Il fronte del NO, infatti, che non ci sta a farsi prendere in giro da Renzi e company, è passato al contrattacco. Dice Gaetano Quagliariello, animatore dei comitati civici del No che serve: “E’ certamente vero che il quesito del referendum costituzionale è stato stabilito dall’ufficio centrale della Corte di Cassazione, ma è altrettanto vero che ciò è avvenuto in barba alle prescrizioni normative, e segnatamente in violazione dell’articolo 16 della legge numero 352 del 1970 che detta autoritativamente la formula alla quale il quesito stesso deve attenersi. Ciò, con ogni evidenza, non è accaduto”. Quagliariello si rivolge quindi al presidente Mattarella, “raffinato giurista”, al quale “non sfuggirà infatti che la norma distingue chiaramente tra leggi costituzionali e leggi di revisione costituzionale. E se nel caso delle prime il quesito può richiamare l’argomento della legge oggetto di referendum, quando si tratta di riforme che intervengono sul testo stesso della Carta il quesito deve obbligatoriamente indicare non l’oggetto della riforma ma gli articoli della Costituzione soggetti a modifica e il loro ambito di disciplina”. 

“Insomma,” prosegue Quagliariello, “il quesito deve riguardare l’oggetto delle norme costituzionali sottoposte a variazione e non il contenuto della legge che li modifica. La prescrizione normativa è chiarissima e in nulla rileva il fatto che le richieste di referendum, nel riferirsi alla riforma Renzi-Boschi, indicassero per adempiere alle formalità il titolo con il quale essa è stata pubblicata in Gazzetta Ufficiale. Se la Cassazione fosse chiamata a svolgere un mero ruolo di passacarte, copiando e incollando il contenuto delle richieste di referendum che a loro volta ricalcano il titolo stampato in Gazzetta, non ci sarebbe bisogno di un articolo di legge che indichi alla Suprema Corte i criteri in base ai quali il quesito deve essere redatto”. 

“Né vale il richiamo ai precedenti del 2001 e del 2006, dal momento che – a differenza di quanto accaduto con la riforma Renzi-Boschi – in quei casi le leggi di revisione costituzionale erano caratterizzate dal cosiddetto ‘titolo muto’, che si limitava appunto a indicare il perimetro formale dell’intervento di riforma senza esplicitare l’argomento della riforma stessa”.“La violazione della norma è evidente,” conclude Quagliariello, “la gravità delle sue conseguenze lo è ancor di più, soprattutto alla luce del titolo chiaramente propagandistico attribuito alla legge di riforma sottoposta a referendum”. Il senatore quindi annuncia di una un’interpellanza urgente al ministro della Giustizia “affinché, appena avrà finito di occuparsi del Grande Fratello Vip, possa interessarsi anche di questo grave vulnus democratico e adoperarsi perché vi venga posto rimedio”.

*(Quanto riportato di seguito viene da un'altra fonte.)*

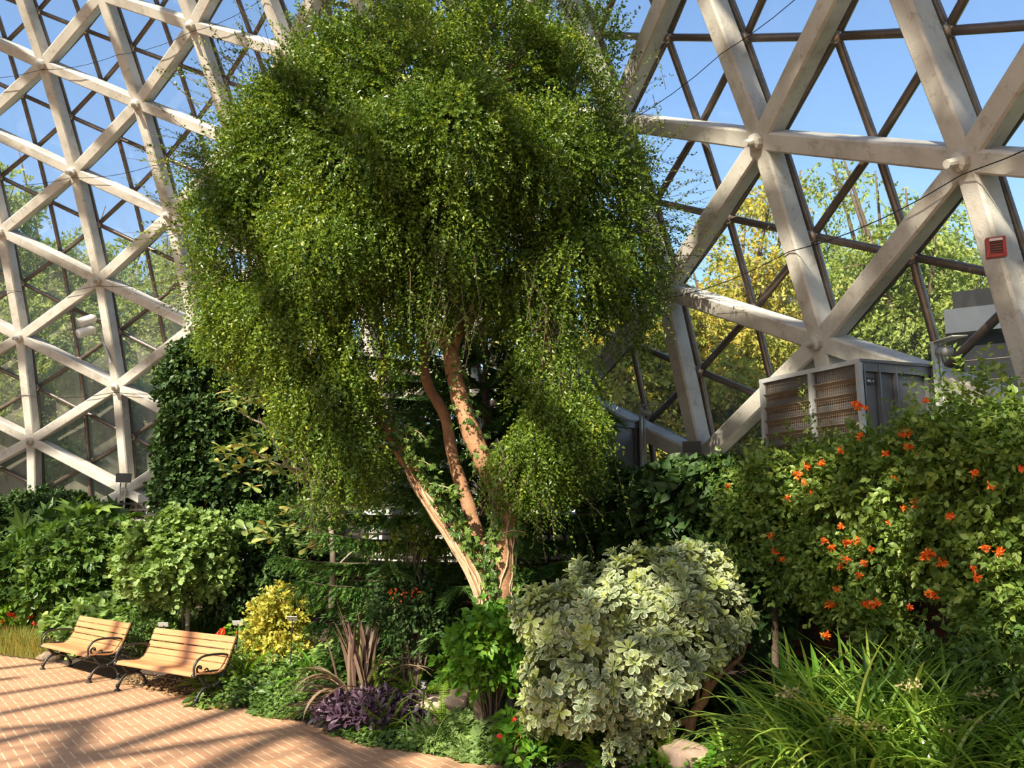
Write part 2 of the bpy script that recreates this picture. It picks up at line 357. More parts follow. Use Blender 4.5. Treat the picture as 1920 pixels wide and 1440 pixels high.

Temendo di venire sbugiardato sulle sue intemerate comparsate televisive, il presidente del consiglio reagisce, e da Treviso, dov’è impegnato in una convention della campagna per il Sì, commenta: “Sapete chi ha deciso il quesito sulla scheda per il referendum? La legge italiana. Non lo dite a quelli del comitato del NO, potrebbero restarci male”. Insomma, Renzi continua a ripetere la solita solfa. Il quesito lo ha deciso la legge. Questione chiusa? Neppure per idea. “Prima di trincerarsi dietro la legge italiana, il presidente del Consiglio la legge dovrebbe almeno leggerla e se possibile capirla”, ribatte Quagliariello. “Se lo facesse, scoprirebbe che sul quesito referendario le cose non stanno come dice lui e si risparmierebbe certe affermazioni. Comprendiamo che chiedergli un po’ più di precisione e un po’ meno improvvisazione appare una pretesa eccessiva, ma si tratta di qualità di cui una persona che ha responsabilità di governo non dovrebbe fare a meno”. 

Morale della favola: Renzi e renziani si sono avvitati sul quesito referendario. A quanto pare non è vero che il testo lo ha “deciso la legge”, in realtà se lo sono cucinati loro a dovere pensando di fare i furbi in campagna elettorale, pensando di farla franca. Hanno mentito per l’ennesima volta, prendendo in giro non solo i parlamentari e i giornalisti ma soprattutto gli italiani e gli elettori. E la Cassazione? Se dando il suo benestare al titolo-spot del quesito, vista la sua terzietà, non ha peccato di compiacenza, forse di leggerezza sì.